Um den Besuch in Karpfham so angenehm wie möglich zu gestalten, arbeiten die Organisatoren auch stetig an kleinen Verbesserungen: „Unser Gelände ist ja etwas bergig, daher haben wir nun eine gemütliche, kostenlose ‚Boggerlbahn‘ eingeführt“, sagt Kopplstätter. In anderen Landesteilen wird ein solcher Zug auch Bimmelbahn genannt, sie bringt erstmals die Besucher im sechs Kilometer Frontlänge großen Landtechnik-Ausstellungsgelände zu den höher gelegenen Flächen und zurück. Die Bereiche Energie, Umwelt und Bauen mit zwei Kilometer Ausstellungsfront und die Verbraucher- und Gewerbeschau mit einem Kilometer Ausstellungsfront traut man dann jedem Besucher auch zu Fuß zu.

Karpfhamer Fest und Rottalschau: Die 100-Millionen-Euro-Schau im Süden

Claas Südostbayern präsentiert in Karpfham die neuen 5.000er und 6.000er.

Karpfhamer Fest/Rottalschau – Freier Eintritt

Ins beschauliche Karpfham – zusammen mit der Stadt Bad Griesbach kommt man auf etwa 10.000 Einwohner – strömen jährlich ca. 400.000 Besucher.

Auf einer Fläche von rund 25 Fußballplätzen findet immer zum Monatswechsel August/September (30.8. – 3.9.) ab Donnerstagabend das Karpfhamer Fest, ab Freitagfrüh (8.30 – 18 Uhr) die Rottalschau statt.
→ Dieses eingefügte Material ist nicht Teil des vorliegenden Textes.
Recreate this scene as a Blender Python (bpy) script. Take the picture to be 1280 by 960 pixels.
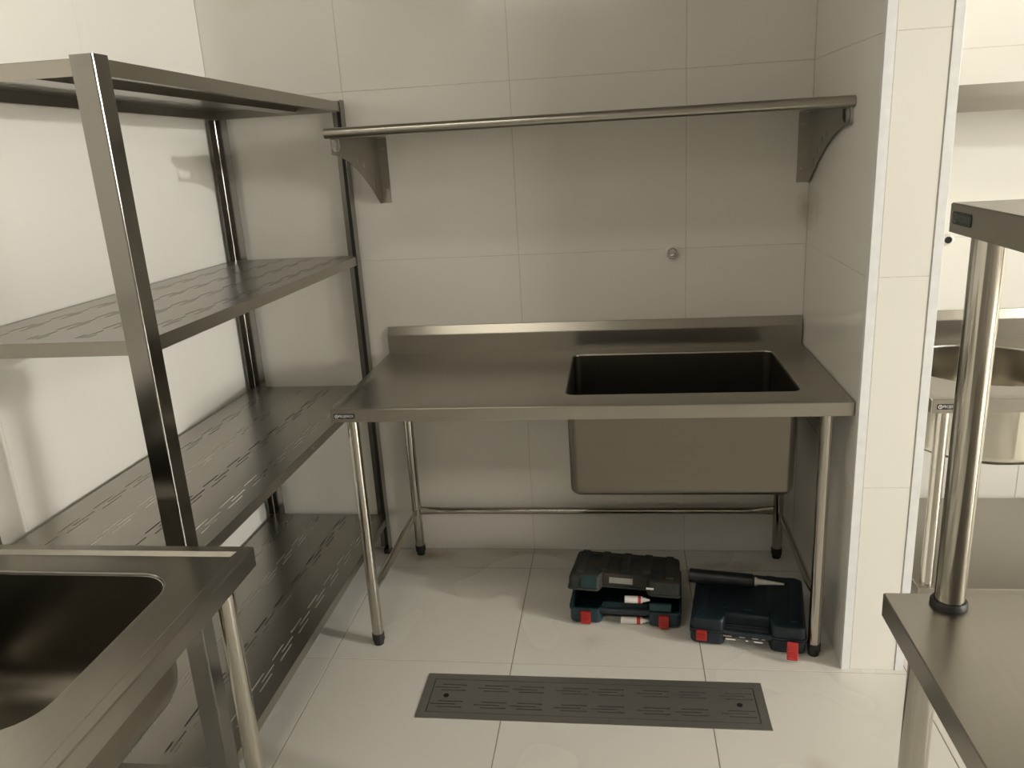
import bpy, bmesh, math, random
from mathutils import Vector, Matrix
from mathutils.geometry import tessellate_polygon
random.seed(7)
for o in list(bpy.data.objects): bpy.data.objects.remove(o)
SC = bpy.context.scene
COL = SC.collection
PI = math.pi

# ------------------------------------------------------------------ camera
def make_camera():
    p, yw, r = -0.2894, 0.1397, -0.0589
    f = Vector((-math.sin(yw)*math.cos(p), math.cos(yw)*math.cos(p), math.sin(p)))
    rt = Vector((math.cos(yw), math.sin(yw), 0)); up = rt.cross(f)
    rt2 = rt*math.cos(r)+up*math.sin(r); up2 = up*math.cos(r)-rt*math.sin(r)
    cd = bpy.data.cameras.new('camera'); co = bpy.data.objects.new('camera', cd); COL.objects.link(co)
    m = Matrix((rt2, up2, -f)).transposed().to_4x4(); m.translation = Vector((0.3611, -2.9444, 1.592))
    co.matrix_world = m
    cd.sensor_fit = 'HORIZONTAL'; cd.sensor_width = 36; cd.lens = 1008.5/1280*36; cd.clip_start = .02
    SC.camera = co
make_camera()
# ------------------------------------------------------------------ world, exposure
W = bpy.data.worlds.new('world'); SC.world = W; W.use_nodes = True
W.node_tree.nodes['Background'].inputs[0].default_value = (.85, .9, 1, 1)
W.node_tree.nodes['Background'].inputs[1].default_value = .6
SC.view_settings.view_transform = 'Standard'; SC.view_settings.look = 'None'
SC.view_settings.gamma = 1; SC.view_settings.use_curve_mapping = False
SC.view_settings.exposure = 0.05
LAMP_NEAR = 420      # radiance of the small ceiling lamp over the aisle to the right
LAMP_FAR = 3700      # the one further along the room
FILL_ABOVE = 9.0      # added fill panel brightening the upper left wall, just out of the frame
FILL_REAR = 8.0          # unseen ceiling panel added behind the camera for ambient fill
FILL_FRONT = 140      # fill light in an added, unseen window behind, far to the right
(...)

Das Fest mit allen Ausstellungsbereichen kostet keinen Eintritt. Neben der reinen Technik erfreut sich die Verbraucher- und Gewerbeschau in fünf Hallen und Freigelände mit einem Angebot für Gesundheit, Genuss, schickes Aussehen, Wohnen, Haus und Garten sowie vielem Praktischen für den Alltag großer Beliebtheit. Unterhaltung gibt es bereits am Donnerstag ab 18 Uhr, ab Freitag ist das Fest mit allen Fahrgeschäften und Buden täglich von 9 bis 24 Uhr geöffnet. Die sechs Festzelte, in Karpfham traditionell „Hütten“ genannt, bieten 20.000 Sitzplätze.